Every line that contains the word "pixels" should be copied out.

DATA EXCERPTS.

○ ○ ○ ○ ○ ○ ○

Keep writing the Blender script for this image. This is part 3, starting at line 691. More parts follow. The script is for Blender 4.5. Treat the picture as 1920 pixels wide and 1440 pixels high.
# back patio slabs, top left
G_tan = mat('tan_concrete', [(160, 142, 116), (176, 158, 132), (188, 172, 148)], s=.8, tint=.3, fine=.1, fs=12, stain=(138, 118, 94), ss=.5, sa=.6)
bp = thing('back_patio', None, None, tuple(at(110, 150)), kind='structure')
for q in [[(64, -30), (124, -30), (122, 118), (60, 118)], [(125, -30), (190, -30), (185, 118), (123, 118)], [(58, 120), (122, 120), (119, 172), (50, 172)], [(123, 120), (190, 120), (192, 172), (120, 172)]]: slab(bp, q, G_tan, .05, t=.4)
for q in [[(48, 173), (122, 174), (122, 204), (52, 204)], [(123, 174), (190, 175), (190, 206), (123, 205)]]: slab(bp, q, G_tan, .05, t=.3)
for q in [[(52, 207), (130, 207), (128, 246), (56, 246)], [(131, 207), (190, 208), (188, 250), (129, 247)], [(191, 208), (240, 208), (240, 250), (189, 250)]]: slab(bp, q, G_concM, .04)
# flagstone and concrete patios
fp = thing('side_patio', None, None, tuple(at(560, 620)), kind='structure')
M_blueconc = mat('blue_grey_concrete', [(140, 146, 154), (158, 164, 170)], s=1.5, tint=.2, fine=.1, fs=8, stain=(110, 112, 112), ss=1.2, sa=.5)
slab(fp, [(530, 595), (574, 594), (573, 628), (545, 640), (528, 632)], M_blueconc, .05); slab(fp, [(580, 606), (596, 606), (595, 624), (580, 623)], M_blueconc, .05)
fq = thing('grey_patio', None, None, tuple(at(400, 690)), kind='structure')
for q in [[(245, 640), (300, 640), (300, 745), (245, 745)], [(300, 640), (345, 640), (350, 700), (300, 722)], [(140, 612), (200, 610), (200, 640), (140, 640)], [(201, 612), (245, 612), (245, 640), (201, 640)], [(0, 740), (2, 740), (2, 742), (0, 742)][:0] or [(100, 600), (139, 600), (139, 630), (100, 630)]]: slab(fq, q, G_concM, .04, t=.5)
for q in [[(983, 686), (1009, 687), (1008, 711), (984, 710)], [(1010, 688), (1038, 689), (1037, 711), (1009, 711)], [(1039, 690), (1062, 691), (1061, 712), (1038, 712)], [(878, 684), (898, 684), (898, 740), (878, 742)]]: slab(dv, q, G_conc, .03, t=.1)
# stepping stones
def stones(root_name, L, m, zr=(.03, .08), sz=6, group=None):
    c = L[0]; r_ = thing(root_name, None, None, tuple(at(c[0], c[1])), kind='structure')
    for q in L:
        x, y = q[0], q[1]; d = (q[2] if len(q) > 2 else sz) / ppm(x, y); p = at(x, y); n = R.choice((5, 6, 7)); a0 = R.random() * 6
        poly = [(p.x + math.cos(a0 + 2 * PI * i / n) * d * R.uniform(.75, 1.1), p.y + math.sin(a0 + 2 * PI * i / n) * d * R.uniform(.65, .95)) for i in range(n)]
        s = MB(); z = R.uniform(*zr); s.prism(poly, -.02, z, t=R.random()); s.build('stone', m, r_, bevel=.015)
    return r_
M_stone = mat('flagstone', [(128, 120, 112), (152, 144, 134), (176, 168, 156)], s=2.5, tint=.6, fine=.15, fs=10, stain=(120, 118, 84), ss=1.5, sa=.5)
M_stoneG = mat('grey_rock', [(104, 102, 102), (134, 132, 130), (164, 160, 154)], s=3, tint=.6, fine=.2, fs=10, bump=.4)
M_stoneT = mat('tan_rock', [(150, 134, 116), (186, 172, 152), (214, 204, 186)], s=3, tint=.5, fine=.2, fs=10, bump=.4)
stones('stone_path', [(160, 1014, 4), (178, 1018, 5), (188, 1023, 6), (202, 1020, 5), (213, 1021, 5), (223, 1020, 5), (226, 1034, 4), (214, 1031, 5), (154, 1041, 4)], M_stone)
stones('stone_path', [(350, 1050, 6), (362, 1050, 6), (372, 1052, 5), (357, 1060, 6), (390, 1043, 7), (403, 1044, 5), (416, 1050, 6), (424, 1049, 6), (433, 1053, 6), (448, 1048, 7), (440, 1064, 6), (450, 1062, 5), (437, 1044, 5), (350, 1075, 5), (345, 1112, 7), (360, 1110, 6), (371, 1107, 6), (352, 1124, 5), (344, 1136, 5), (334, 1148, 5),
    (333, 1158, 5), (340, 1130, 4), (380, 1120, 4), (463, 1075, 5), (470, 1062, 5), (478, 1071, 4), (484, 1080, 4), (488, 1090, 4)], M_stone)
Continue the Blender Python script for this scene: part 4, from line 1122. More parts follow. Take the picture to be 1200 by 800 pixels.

○ ○ ○ ○ ○ ○ ○

SOLVED PROBLEM.
Keep writing the Blender script for this image. This is part 3, starting at line 691. More parts follow. The script is for Blender 4.5. Treat the picture as 1920 pixels wide and 1440 pixels high.
Continue the Blender Python script for this scene: part 4, from line 1122. More parts follow. Take the picture to be 1200 by 800 pixels.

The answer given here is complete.